I liked the first Pirates, although I also said that it felt twenty minutes too long, Well, for almost its entire running time, Dead Man’s Chest basically feels like being trapped in that extra twenty minutes. Still, I have to admit, it also feels like something of a watershed. Perhaps the best way to look at Pirates 2 is as [a] an homage to the action-packed, plot-irrelevant, somewhat nonsensical pirate serials of yesteryear and [b] a sequel to a movie based on a Disney theme park ride — really, how good could it have been?

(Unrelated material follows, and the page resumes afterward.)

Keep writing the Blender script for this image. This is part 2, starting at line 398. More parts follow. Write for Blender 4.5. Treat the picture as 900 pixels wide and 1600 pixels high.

And yet, in another way this really does feel like the type of flick film historians of the future might look back to as a signpost in the devolution of American film — as the moment when the summer blockbuster ethos, Krakenlike, effectively swallowed the moviemaking process whole. (There may be something about the increasing caffeinization and decreasing attention span of America in there somewhere too.) I mean, when reasonably talented people get together to spend a whopping $225 million and hundreds of man-hours to make a “movie” like this, which, as DuPont also suggested in her review, is effectively a two and a half hour version of Indy running from the big ball in Raiders — and then are so amply rewarded for it, to boot — one has to fear for the quality of future film offerings. Can we turn this ship around, or are we just going to have to watch it run aground?